Perfectly vertical, the longer side of CAUSSE anchors it powerfully in the ground and defines an ascending strength. The obliques of the sculpture come from this mark. The global tension of the lines creates an infinite visual dynamics, a synthesis between nature and abstraction: a movement of elevation to which a spiritual interpretation can be given.

A passage from the Earth to the sky, games with light and triangles, an installation on a conservation area, innovations and exceptional authorizations, CAUSSE bears similarities to the monumental sculpture PHARES imagined at the same moment by Milène Guermont to create a dialogue with the obelisk on the Place de la Concorde in Paris.
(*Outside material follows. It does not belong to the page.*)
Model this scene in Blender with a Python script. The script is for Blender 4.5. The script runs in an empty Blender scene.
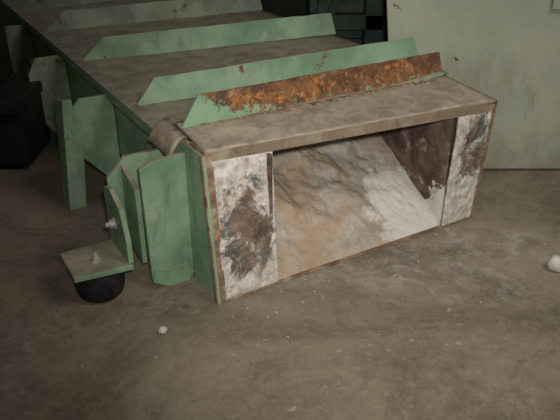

2016 inaugural installation of CAUSSE in Montparnasse Cemetery.

On March 16, 2018, this artwork became the last resting place of its commissioner: an eminent scientist & an avid art collector. As he had requested, Milène Guermont relates on this occasion the birth of this sculpture in concrete & light installed on a classified site in Paris for eternity.

To learn more about the artist, visit her web site:

http://www.mileneguermont.com/en/

 

 

 

2 thoughts on “Vernissage at the Cemetery”
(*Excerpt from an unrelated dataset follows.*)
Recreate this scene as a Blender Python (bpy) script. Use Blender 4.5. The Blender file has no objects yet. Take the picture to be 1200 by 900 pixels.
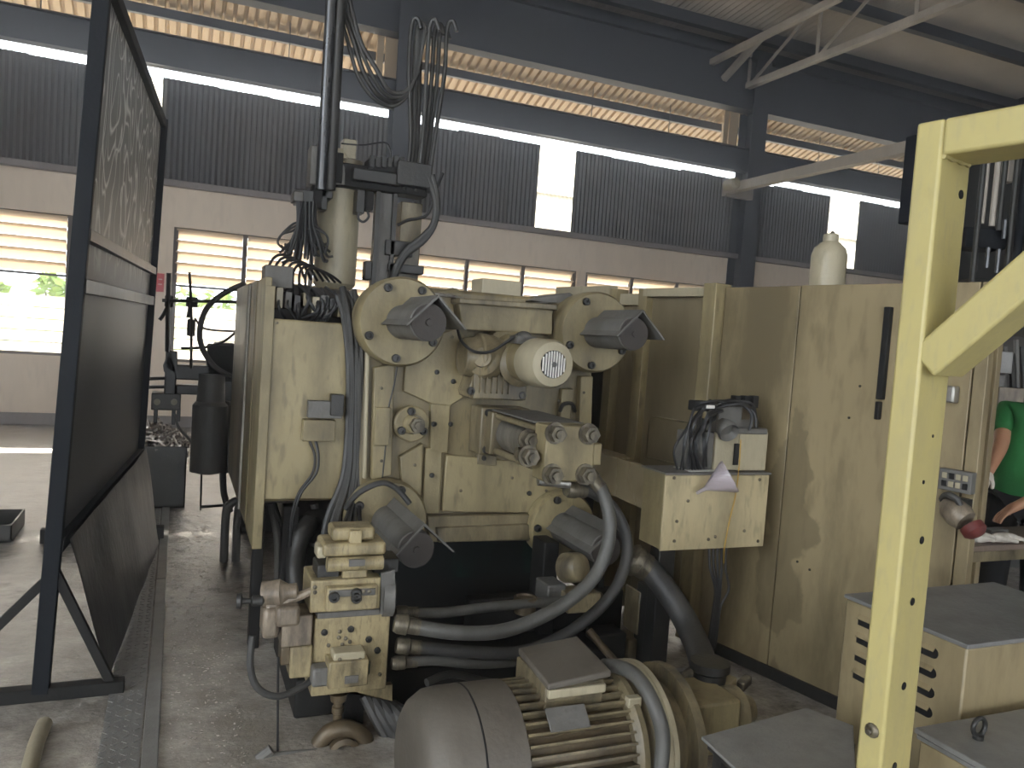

  1. I would love to see a video. Many people are probably upset with this ultramodern sculpture being among the older, traditional monuments . We should remember that people of many eras are residing here so although the stone is not traditional, it is representative of historical progression.
    That said, I don’t know if I would be happy with something so modern being placed in the Victorian Garden Cemetery where I am a volunteer.

    1. Dear JF, Thank you for visiting the City of Immortals web site and for your interest in Milène Guermont’s CAUSSE artwork in Montparnasse Cemetery in Paris. I contacted the artist and she explained that the approval for the piece at that site had to go through many authorizations. Having dealt with the many layers of the Parisian government myself, I consider Milène’s getting approval to be an admirable achievement. She added that CAUSSE received a warm welcome from the people in Paris; and the major newspaper, LE MONDE gave it favorable coverage.